Lindsay Partridge and Soar become America's Most Wanted Thoroughbred.

Lindsay Partridge and Soar become America's Most Wanted Thoroughbred.

Jen Roytz

Thoroughbred Makeover Called a Success

Three-day competition and symposium was held at Kentucky Horse Park.

Organizers of the TCA Thoroughbred Makeover and National Symposium, held at the Kentucky Horse Park Oct. 23-25, called the event a success.

The event, part of the Retired Racehorse Project, is designed to expose people to Thoroughbred aftercare and put on display former racehorses that now participate in disciplines other than racing.

Soar, owned and ridden by Ontario, Canada-based trainer Lindsay Partridge, took top honors as "America's Most Wanted Thoroughbred" and the winner's share of the $100,000 in prize money. Soar competed in the competitive trail and freestyle divisions at the horse park.

An 8-year-old mare by Trajectory out of the Mt. Livermore mare Pyrenee, Soar was bred in Ontario and sold as yearling for $32,795. She went on to win nine times and most competed in lower-level claiming events.

Partridge, who has built much of her professional training career out of finding retired racehorses, training them in the discipline she feels suits them best, and selling them to riders looking for dependable show or recreational mounts, found Soar via a picture on Facebook.

"I heard about the Thoroughbred Makeover and wanted to find a horse to compete in it with because I thought it sounded like a really fun way to promote the Thoroughbred breed," Partridge said. "I liked the look of (Soar), so I contacted the seller and bought her. I'm actually a jumper rider at heart, but I wanted to show off my horses' best attributes."

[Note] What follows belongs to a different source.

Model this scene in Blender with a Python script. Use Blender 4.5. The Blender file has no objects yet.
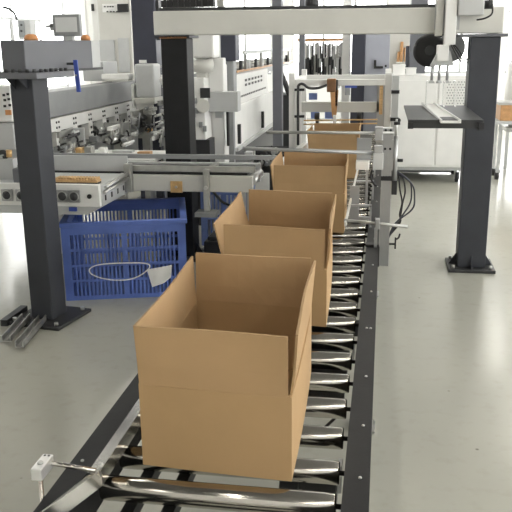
import bpy, bmesh, math, random
from mathutils import Vector, Matrix
PI = math.pi
SC = bpy.context.scene
COL = SC.collection

# ------------------------------------------------------------------ camera
F = 765.0
CAM_H = 1.65
XC = (0.9867844, -0.0316533, 0.1589170)
YC = (0.1616099, 0.2635485, -0.9510123)
ZC = (-0.0117796, 0.9641267, 0.2651811)
cd = bpy.data.cameras.new('camera')
cd.sensor_width = 36.0
cd.lens = F / 512 * 36.0
cd.clip_end = 100
cam = bpy.data.objects.new('camera', cd)
COL.objects.link(cam)
M = Matrix((XC, YC, ZC)).to_4x4()
M.translation = (0, 0, CAM_H)
cam.matrix_world = M
SC.camera = cam


def at(u, v, y):
    """point of the vertical plane y = const seen at photo position u, v"""
    c = Vector(((u - 256) / F, -(v - 256) / F, -1.0))
    r = Vector((c.dot(Vector(XC)), c.dot(Vector(YC)), c.dot(Vector(ZC))))
    t = y / r.y
    return Vector((r.x * t, y, CAM_H + r.z * t))


# ------------------------------------------------------------------ materials
def mat(name, col, rough=0.5, metal=0.0, var=0.06, scale=6.0, bump=0.0, bscale=40.0, rvar=0.0,
        emit=None, trans=0.0, alpha=1.0, spec=0.5, stretch=None):
    m = bpy.data.materials.new(name)
    m.use_nodes = True
    nt = m.node_tree
    b = nt.nodes['Principled BSDF']
    b.inputs['Roughness'].default_value = rough
    b.inputs['Metallic'].default_value = metal
    b.inputs['Specular IOR Level'].default_value = spec
    b.inputs['Transmission Weight'].default_value = trans
    b.inputs['Alpha'].default_value = alpha
    tc = nt.nodes.new('ShaderNodeTexCoord')
    mp = nt.nodes.new('ShaderNodeMapping')
    nt.links.new(tc.outputs['Object'], mp.inputs['Vector'])
    if stretch:
        mp.inputs['Scale'].default_value = stretch
    nz = nt.nodes.new('ShaderNodeTexNoise')
    nz.inputs['Scale'].default_value = scale
    nz.inputs['Detail'].default_value = 5
    nt.links.new(mp.outputs['Vector'], nz.inputs['Vector'])
    rp = nt.nodes.new('ShaderNodeValToRGB')
    rp.color_ramp.elements[0].position = 0.3
    rp.color_ramp.elements[1].position = 0.7
    rp.color_ramp.elements[0].color = (*[c * (1 - var) for c in col], 1)
    rp.color_ramp.elements[1].color = (*[min(1, c * (1 + var)) for c in col], 1)
    nt.links.new(nz.outputs['Fac'], rp.inputs['Fac'])
    nt.links.new(rp.outputs['Color'], b.inputs['Base Color'])
    if rvar:
        mr = nt.nodes.new('ShaderNodeMapRange')
        mr.inputs['To Min'].default_value = max(0.02, rough - rvar)
        mr.inputs['To Max'].default_value = rough + rvar
        nt.links.new(nz.outputs['Fac'], mr.inputs['Value'])
        nt.links.new(mr.outputs['Result'], b.inputs['Roughness'])
    if bump:
        n2 = nt.nodes.new('ShaderNodeTexNoise')
        n2.inputs['Scale'].default_value = bscale
        n2.inputs['Detail'].default_value = 3
        nt.links.new(mp.outputs['Vector'], n2.inputs['Vector'])
        bp = nt.nodes.new('ShaderNodeBump')
        bp.inputs['Strength'].default_value = bump
        bp.inputs['Distance'].default_value = 0.01
        nt.links.new(n2.outputs['Fac'], bp.inputs['Height'])
        nt.links.new(bp.outputs['Normal'], b.inputs['Normal'])
    if emit:
        b.inputs['Emission Color'].default_value = (*emit[0], 1)
        b.inputs['Emission Strength'].default_value = emit[1]
    return m


def floor_material():
    m = mat('grey_epoxy', (0.42, 0.415, 0.36), 0.2, var=0.05, scale=0.9, rvar=0.07, spec=0.5, bump=0.02, bscale=2.5)
    nt = m.node_tree
    b = nt.nodes['Principled BSDF']
    src = b.inputs['Base Color'].links[0].from_socket
    tc = [n for n in nt.nodes if n.type == 'TEX_COORD'][0]
    vo = nt.nodes.new('ShaderNodeTexVoronoi')
    vo.inputs['Scale'].default_value = 3.1
    nt.links.new(tc.outputs['Object'], vo.inputs['Vector'])
    cr = nt.nodes.new('ShaderNodeValToRGB')
    cr.color_ramp.elements[0].position = 0.012
    cr.color_ramp.elements[0].color = (0.45, 0.44, 0.42, 1)
    cr.color_ramp.elements[1].position = 0.03
    cr.color_ramp.elements[1].color = (1, 1, 1, 1)
    nt.links.new(vo.outputs['Distance'], cr.inputs['Fac'])
    n3 = nt.nodes.new('ShaderNodeTexNoise')
    n3.inputs['Scale'].default_value = 14
    n3.inputs['Detail'].default_value = 6
    nt.links.new(tc.outputs['Object'], n3.inputs['Vector'])
    cr2 = nt.nodes.new('ShaderNodeValToRGB')
    cr2.color_ramp.elements[0].position = 0.28
    cr2.color_ramp.elements[0].color = (0.94, 0.935, 0.92, 1)
    cr2.color_ramp.elements[1].position = 0.46
    cr2.color_ramp.elements[1].color = (1, 1, 1, 1)
    nt.links.new(n3.outputs['Fac'], cr2.inputs['Fac'])
    for c in (cr, cr2):
        mx = nt.nodes.new('ShaderNodeMixRGB')
        mx.blend_type = 'MULTIPLY'
        mx.inputs['Fac'].default_value = 1
        nt.links.new(src, mx.inputs['Color1'])
        nt.links.new(c.outputs['Color'], mx.inputs['Color2'])
        src = mx.outputs['Color']
    nt.links.new(src, b.inputs['Base Color'])
    return m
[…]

Godolphin Stable brought a contingent of 20 Thoroughbred aftercare and welfare professionals from Australia, England, France, Ireland, Japan, and the United States to Lexington for the competition and symposium.

"What a huge showing of Thoroughbreds performing in so many different disciplines this weekend, from the tight turns of the polo, barrel and ranch horses, the scope of the show and field hunters, jumpers and eventers, the gracefulness of the dressage horses, bravery of trail horses, and just the trainability of the freestyle competitors," Retired Racehorse Project president Steuart Pittman said. "This weekend was a coming together of people from so many segments of the horse business with interests in the Thoroughbred.

"It was a celebration of the breed, but it also did a lot to create synergy between the racing and sport horse communities, which is the goal of the Retired Racehorse Project."

The event, which began in Maryland, was held in Kentucky for the first time.

Organizers said some of the Thoroughbreds on the grounds for the event changed hands as part of a marketplace program. On Oct. 23-24, horses were paraded in front of prospective buyers and ridden in small groups for the audience as their pedigree, skills and selling attributes were discussed by an announcer.